** begin **

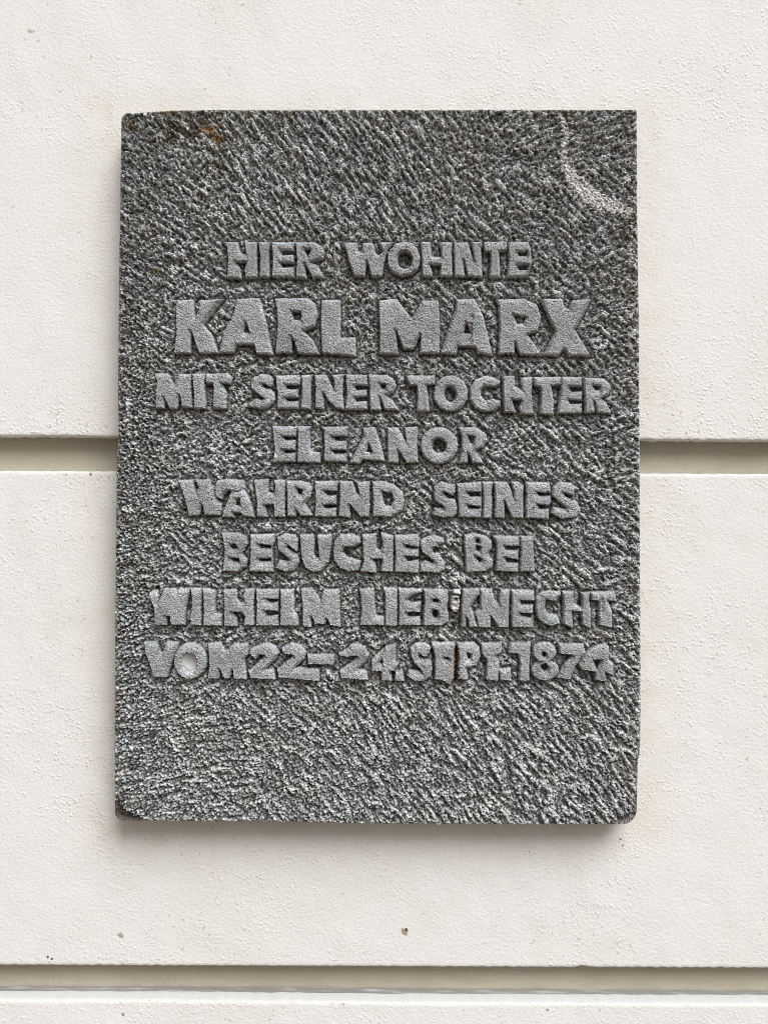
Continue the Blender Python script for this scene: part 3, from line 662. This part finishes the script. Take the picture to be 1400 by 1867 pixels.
# rounded arris all round, worn unevenly
ed = np.minimum(np.minimum(U*950, (1-U)*950), np.minimum(V*1300, (1-V)*1300))
ra = 5.5+1.6*lowm
t_ = np.clip(1-ed/ra, 0, 1); Hf = Hf*sstep(-2, 9, ed)-6.0*(1-np.sqrt(np.clip(1-t_**2, 0, 1)))
col = np.clip(col, .012, .85)

co = world(X, Y, Hf).reshape(-1, 3); C = col.reshape(-1, 3)
i = np.arange(NY-1)[:, None]*NX+np.arange(NX-1)[None]
quads = np.stack([i, i+NX, i+NX+1, i+1], -1).reshape(-1, 4)
ow = np.maximum.reduce([owner[:-1, :-1], owner[1:, :-1], owner[:-1, 1:], owner[1:, 1:]]).reshape(-1)

plaque = empty('memorial_plaque')
tag(plaque, 'rough grey stone slab with raised lettering fixed to the white wall', 'memorial plaque')
# slab body: carved face + sides back to the wall
u0, q0 = sub(co, quads, ow, 0)
ring = np.concatenate([np.arange(NX), np.arange(1, NY)*NX+NX-1, (NY-1)*NX+np.arange(NX-2, -1, -1), np.arange(NY-2, 0, -1)*NX])
rx, ry = X.ravel()[ring], Y.ravel()[ring]; h0 = Hf.ravel()[ring]; n = len(ring)
nxr = np.roll(ry, -3)-np.roll(ry, 3); nyr = -(np.roll(rx, -3)-np.roll(rx, 3)); ll = np.hypot(nxr, nyr)+1e-9; nxr /= ll; nyr /= ll
depths = [-9, -13, -20, -28, -36, -46, -58, -70, -T-3]
rn = band((n, len(depths)), 1.25, 8, .5, seed=77)*.7
sv = []; scol = []
for j, dpt in enumerate(depths):
    o_ = -.4+rn[:, j]*.5 if j < 8 else rn[:, j]*0
    sv.append(world(rx+nxr*(.6+o_), ry+nyr*(.6+o_), np.full(n, float(dpt)) if j else np.minimum(h0-1.5, dpt)))
    b_ = .17*(1+.25*np.random.default_rng(j).standard_normal(n)); scol.append(np.stack([b_, b_, b_*.95], -1))
nb = len(u0); remap = np.full(len(co), -1); remap[u0] = np.arange(nb)
vv = np.concatenate([co[u0]]+sv); cc = np.concatenate([C[u0]]+scol)
rows = [remap[ring]]+[nb+j*n+np.arange(n) for j in range(len(depths))]
sq = [np.stack([a, np.roll(a, -1), np.roll(b, -1), b], -1) for a, b in zip(rows[:-1], rows[1:])]
body = mesh_obj('stone_slab', vv, np.concatenate([q0]+sq), M_stone, plaque, cc)
desc = {1: 'top line of raised lettering', 2: 'second line of lettering, the tallest capitals', 3: 'third line of raised lettering', 4: 'short fourth line of a single word',
        5: 'fifth line of two words with a wide gap', 6: 'sixth line of lettering', 7: 'seventh line, broken by the filled crack', 8: 'bottom line carrying the date'}
lines = {}
for k in range(1, 9):
    zz = {1: 505, 2: 645, 3: 748, 4: 842, 5: 943, 6: 1042, 7: 1143, 8: 1243}[k]
    lines[k] = empty('inscription_line', (0, 0, (933.5-zz)*S), plaque); lines[k]['label'] = desc[k]
for k, (nm, line) in enumerate(names, 1):
    u, q = sub(co, quads, ow, k)
    if len(q) == 0: continue
    mesh_obj(nm, co[u]-np.array(lines[line].location, np.float32), q, M_stone, lines[line], C[u])
for k, nm in enumerate(extra, 1):
    u, q = sub(co, quads, ow, 1000+k)
    if len(q) == 0: continue
    mesh_obj(nm, co[u], q, M_filler, plaque, C[u], smooth=True)
print('verts', len(co))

** end **

* WHAT YOU SHOULD DO *
Your task is to reproduce exactly the lines from the start of the data above through the line containing "col = np.clip(col, .012, .85)", leaving every picture out.

* SOLUTION FOR THIS PROBLEM *
Continue the Blender Python script for this scene: part 3, from line 662. This part finishes the script. Take the picture to be 1400 by 1867 pixels.
# rounded arris all round, worn unevenly
ed = np.minimum(np.minimum(U*950, (1-U)*950), np.minimum(V*1300, (1-V)*1300))
ra = 5.5+1.6*lowm
t_ = np.clip(1-ed/ra, 0, 1); Hf = Hf*sstep(-2, 9, ed)-6.0*(1-np.sqrt(np.clip(1-t_**2, 0, 1)))
col = np.clip(col, .012, .85)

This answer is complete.